Le elezioni in Siria: la dittatura di Bashar al-Assad continua

In foto Bashar al Assad incontra Vladimir Putin, credit kremlin.ru

In Siria, paese devastato da un decennio di guerra, lo scorso 26 maggio, hanno avuto luogo le elezioni presidenziali che, come ampiamente previsto, hanno confermato il potere del presidente Bashar al-Assad.

E questo tradotto nel paradigma della realtà significa che non c’è alcuna soluzione politica in vista per porre fine a una guerra che ha ucciso un numero impressionante di persone e dato vita ad un esodo senza fine. Bashar al-Assad, che ha preso il potere dopo la morte di suo padre Hafez al-Assad nel 2000 può contare su un regno che è sempre più saldo. La situazione non sembrava così irreparabile nel 2011 quando i ragazzi di Deraa, città del sudovest, scrissero sui muri “è arrivato il tuo turno, dottore”. Il dottore in questione era Bashar al Assad, oftalmologo di professione, dittatore per motivi dinastici. All’epoca uno come Mubarak era già caduto e sembrava logico pensare che Assad sarebbe stato il prossimo. All’epoca pochi osservatori immaginavano che Assad sarebbe stato ancora al potere dieci anni dopo, e nelle capitali occidentali nessuno dava molte possibilità di sopravvivenza al dittatore.

Ma non si tiene conto di due fattori: l’indifferenza della comunità internazionale e il sostegno russo alla causa del dittatore.

In merito al primo fattore, diremo soltanto che era ed è cosa nota l’esistenza di centri di tortura e dei campi dei jihadisti del gruppo Stato islamico, la cui irruzione in Siria e in Iraq ha cambiato il corso della guerra a spese dei ribelli, che in molti casi non condividevano l’ideologia assassina del califfato.

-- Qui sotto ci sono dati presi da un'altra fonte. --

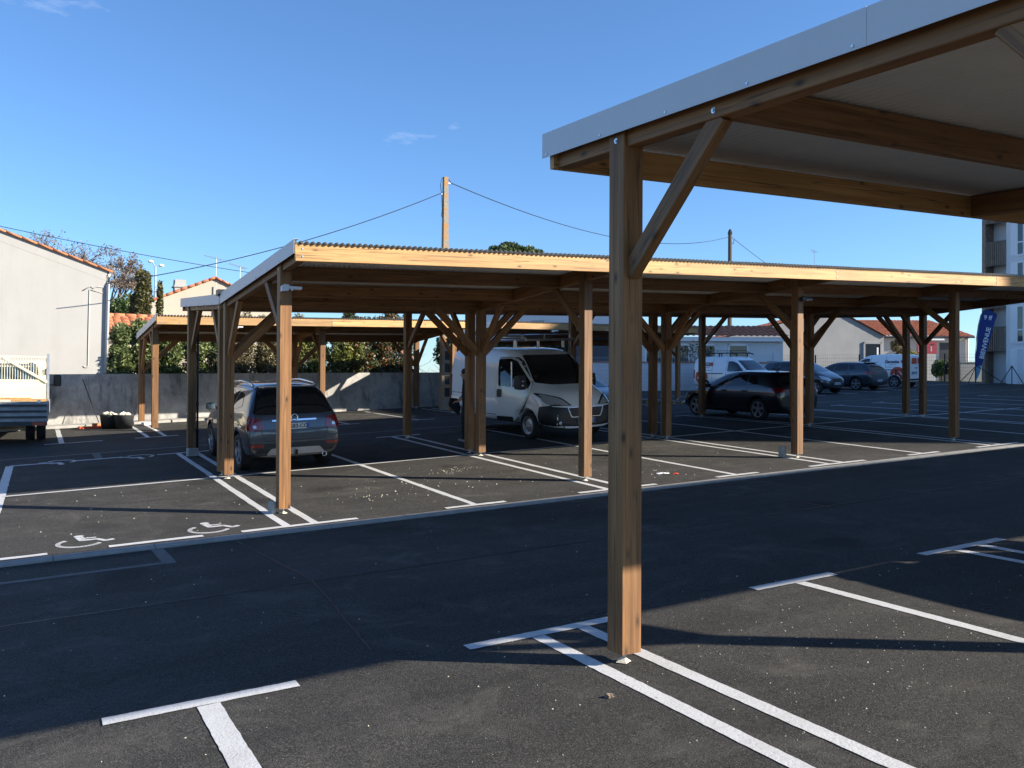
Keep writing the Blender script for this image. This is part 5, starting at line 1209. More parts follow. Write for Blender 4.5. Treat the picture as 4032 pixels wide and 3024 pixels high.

E questo dà l’idea della gravità dell’assenza di azione delle potenze occidentali.

In merito al secondo invece, la Russia e l’Iran hanno sempre saputo salvaguardare il regime di Damasco senza contare in ultimo l’aiuto turco che ha inaugurato in Siria la sua politica interventista dettata dalla questione curda.

Il risultato è che le cause della rivolta del 2011 sono ancora drammaticamente presenti. Assad è sempre il Presidente ma di un Paese ridotto ormai allo stremo. L’economia è in una situazione disperata, i prezzi dei beni alimentari sono alle stelle, la valuta siriana è ai minimi e in mezzo vi sono quasi 400mila morti e sei milioni di profughi, più altri sei milioni di sfollati. Oggi l’80 per cento della popolazione siriana vive in condizioni di povertà e due milioni e mezzo di bambini non possono frequentare la scuola.

Questo è il Paese che Assad governa, questa è la tragedia che è sotto gli occhi di tutti, ma di cui nessuno si vuole davvero occupare. E il problema evidentemente non è contrastare il regime di Assad, ma prendere posizione contro chi quel regime lo sostiene e lo protegge per interessi che prescindono da ogni diritto e da ogni umana compassione.